Cluster detection and error correction

A thought, possibly worthless, but I will record it anyway.

Today I heard a talk by Brian Franczak from MacEwan University. It was on cluster detection in data, a big topic in artificial intelligence now. The new feature was that he and his colleagues were detecting clusters in data where there is missing or corrupted data. They had an algorithm, and their implementation of it compares favourably in both performance and runtime with more established algorithms.

After the talk, somebody asked a question, which I completely failed to hear. What I thought had been asked was: can this method be used for error correction, when data is transmitted through a noisy channel which can erase or alter some symbols in a transmitted word?

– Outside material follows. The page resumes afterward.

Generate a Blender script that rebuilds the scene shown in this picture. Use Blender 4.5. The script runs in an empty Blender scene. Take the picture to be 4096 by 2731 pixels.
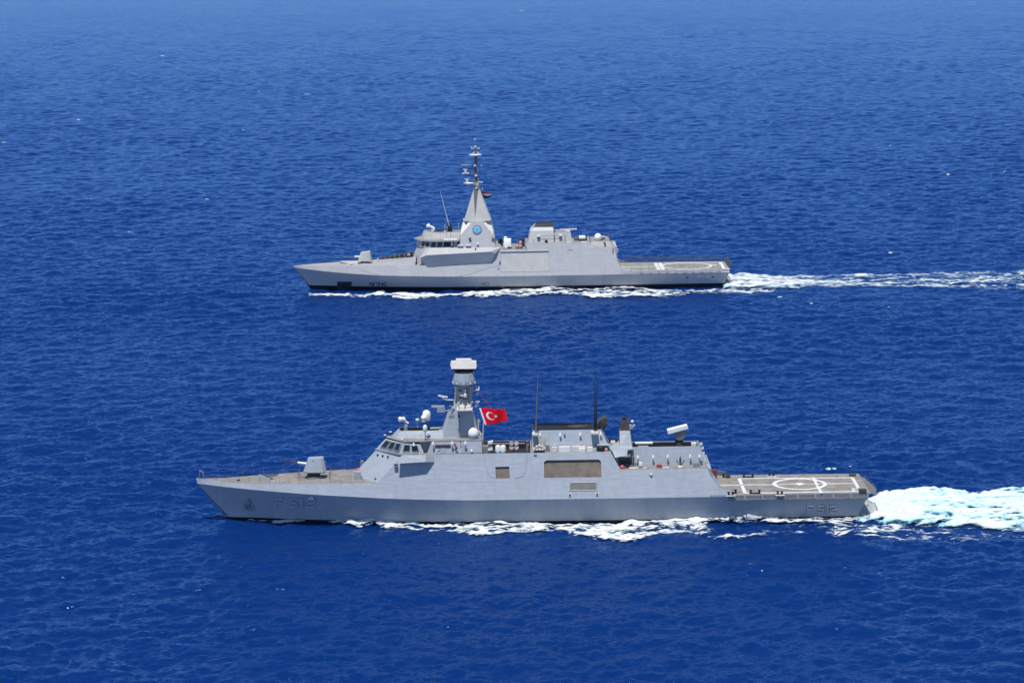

This was not the question actually asked, but I think that the answer is yes. As usual in error correction, we will only transmit words from a code having the property that any two of its words are at a considerable distance apart. So we proceed as follows. If not too many errors are made, then the received word will be closer to the transmitted word than to any other codeword. So the received words will form clusters centred on codewords, and identifying the cluster containing a given received word will determine the transmitted word uniquely (provided that not too many errors have actually occurred).

So the remaining question is whether their algorthm competes with any of the many known decoding algorithms. This is not a trivial question, since the general problem of decoding linear codes is known to be NP-complete, so there is room for new ideas in the field.